## Given material
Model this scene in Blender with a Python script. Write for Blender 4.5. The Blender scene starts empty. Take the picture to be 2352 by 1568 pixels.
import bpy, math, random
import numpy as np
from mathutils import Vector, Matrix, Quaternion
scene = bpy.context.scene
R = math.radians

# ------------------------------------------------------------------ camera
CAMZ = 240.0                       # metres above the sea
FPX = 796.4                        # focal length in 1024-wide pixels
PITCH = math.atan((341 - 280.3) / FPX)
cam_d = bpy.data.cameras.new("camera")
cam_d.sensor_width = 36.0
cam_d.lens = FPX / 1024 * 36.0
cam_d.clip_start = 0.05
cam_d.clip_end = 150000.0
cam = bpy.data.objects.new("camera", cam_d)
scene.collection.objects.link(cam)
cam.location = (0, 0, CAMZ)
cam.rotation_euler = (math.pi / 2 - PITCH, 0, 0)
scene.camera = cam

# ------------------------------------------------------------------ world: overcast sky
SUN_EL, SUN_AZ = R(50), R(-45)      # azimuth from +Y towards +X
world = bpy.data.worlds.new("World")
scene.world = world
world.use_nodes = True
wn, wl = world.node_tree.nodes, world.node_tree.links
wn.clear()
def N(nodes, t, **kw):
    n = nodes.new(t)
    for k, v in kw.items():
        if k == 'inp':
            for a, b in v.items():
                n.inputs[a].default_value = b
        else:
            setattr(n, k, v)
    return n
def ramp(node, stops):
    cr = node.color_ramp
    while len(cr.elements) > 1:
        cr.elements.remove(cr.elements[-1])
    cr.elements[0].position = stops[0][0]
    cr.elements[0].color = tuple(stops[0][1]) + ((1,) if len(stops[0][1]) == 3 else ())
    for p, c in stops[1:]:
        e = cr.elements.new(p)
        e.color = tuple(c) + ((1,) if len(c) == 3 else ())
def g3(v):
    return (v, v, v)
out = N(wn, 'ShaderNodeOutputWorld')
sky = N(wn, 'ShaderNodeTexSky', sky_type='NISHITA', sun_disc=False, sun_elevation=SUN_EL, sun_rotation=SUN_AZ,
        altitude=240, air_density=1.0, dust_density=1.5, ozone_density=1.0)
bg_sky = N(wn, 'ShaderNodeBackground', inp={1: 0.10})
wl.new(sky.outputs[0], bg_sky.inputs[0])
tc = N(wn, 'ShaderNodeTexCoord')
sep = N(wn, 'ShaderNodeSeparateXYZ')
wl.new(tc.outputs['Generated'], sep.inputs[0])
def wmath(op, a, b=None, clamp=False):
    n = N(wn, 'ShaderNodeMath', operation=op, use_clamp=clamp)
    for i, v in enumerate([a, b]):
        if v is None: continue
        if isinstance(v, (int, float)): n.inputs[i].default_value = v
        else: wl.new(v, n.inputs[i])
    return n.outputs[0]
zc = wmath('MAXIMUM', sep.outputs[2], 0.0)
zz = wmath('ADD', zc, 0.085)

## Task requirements
Where a line of the data holds "pixels", show that line.

## Solution below
Model this scene in Blender with a Python script. Write for Blender 4.5. The Blender scene starts empty. Take the picture to be 2352 by 1568 pixels.
FPX = 796.4                        # focal length in 1024-wide pixels